Gambling Commission secures first cheating in betting prosecution

By Gareth Bracken
The UK Gambling Commission has successfully prosecuted a greyhound racing cheat in a first-of-its-kind success for the regulator.

Trainer Chris Mosdall has been imprisoned for four-and-a-half months for drugging dogs to manipulate the outcome of races.

The 55-year-old, whose illegal tactics were captured in a BBC Panorama documentary, boasted of his exploits during the programme.

The hearing represented the first time a cheating in betting markets case had been brought by the Gambling Commission.

Judge Peter Lodder QC said: “Most of the evidence comes from covert recordings from the BBC Panorama programme in which you were quoted as saying: ‘if you get caught you’re out the door, but you take your chance’.

"You later bragged about being the ‘biggest crook in Wimbledon’."

“You knew all too well that it strikes at the very heart of gambling.

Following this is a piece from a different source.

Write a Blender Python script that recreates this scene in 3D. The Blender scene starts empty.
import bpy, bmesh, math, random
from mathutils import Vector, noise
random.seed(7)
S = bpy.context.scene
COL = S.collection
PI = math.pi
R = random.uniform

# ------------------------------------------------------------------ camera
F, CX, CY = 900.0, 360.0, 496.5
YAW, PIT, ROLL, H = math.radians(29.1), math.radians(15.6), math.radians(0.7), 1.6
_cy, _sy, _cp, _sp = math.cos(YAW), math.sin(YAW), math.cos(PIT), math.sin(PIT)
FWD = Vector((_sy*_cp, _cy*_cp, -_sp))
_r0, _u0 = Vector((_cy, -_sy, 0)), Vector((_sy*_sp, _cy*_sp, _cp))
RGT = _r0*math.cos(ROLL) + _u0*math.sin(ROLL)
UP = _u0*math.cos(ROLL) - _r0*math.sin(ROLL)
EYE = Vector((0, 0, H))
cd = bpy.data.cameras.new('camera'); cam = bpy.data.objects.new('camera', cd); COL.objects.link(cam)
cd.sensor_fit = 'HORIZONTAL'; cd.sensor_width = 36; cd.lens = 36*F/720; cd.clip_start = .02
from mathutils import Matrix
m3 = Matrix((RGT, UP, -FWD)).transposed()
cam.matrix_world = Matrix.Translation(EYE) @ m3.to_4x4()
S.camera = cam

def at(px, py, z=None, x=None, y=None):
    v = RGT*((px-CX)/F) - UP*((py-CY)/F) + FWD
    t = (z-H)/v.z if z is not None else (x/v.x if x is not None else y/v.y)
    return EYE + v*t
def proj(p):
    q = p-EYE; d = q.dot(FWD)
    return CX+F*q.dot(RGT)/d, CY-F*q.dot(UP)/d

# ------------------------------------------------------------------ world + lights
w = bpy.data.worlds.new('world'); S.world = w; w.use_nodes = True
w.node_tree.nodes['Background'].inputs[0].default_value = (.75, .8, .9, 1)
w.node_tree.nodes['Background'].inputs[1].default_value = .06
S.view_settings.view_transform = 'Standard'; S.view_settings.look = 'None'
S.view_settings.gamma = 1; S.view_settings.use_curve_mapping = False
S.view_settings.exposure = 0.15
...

"Ordinary gamblers are entitled to assume they have a fair chance and to assume that betting markets are open and above board.

"Your behaviour corrupts the process and significantly damages that trust.”

Following the hearing the Gambling Commission's director of regulation Nick Tofiluk said: "The Gambling Commission is committed to keeping crime out of gambling and this case shows that we will act against those seeking to corrupt the integrity of sports betting and associated sports."

A Greyhound Board of Great Britain spokesperson commented: "This case shows that under the 2005 Gambling Act, cheating is treated as a serious criminal offence which can attract a custodial sentence and punishment beyond any sanction applied by the Independent Disciplinary Committee of the GBGB."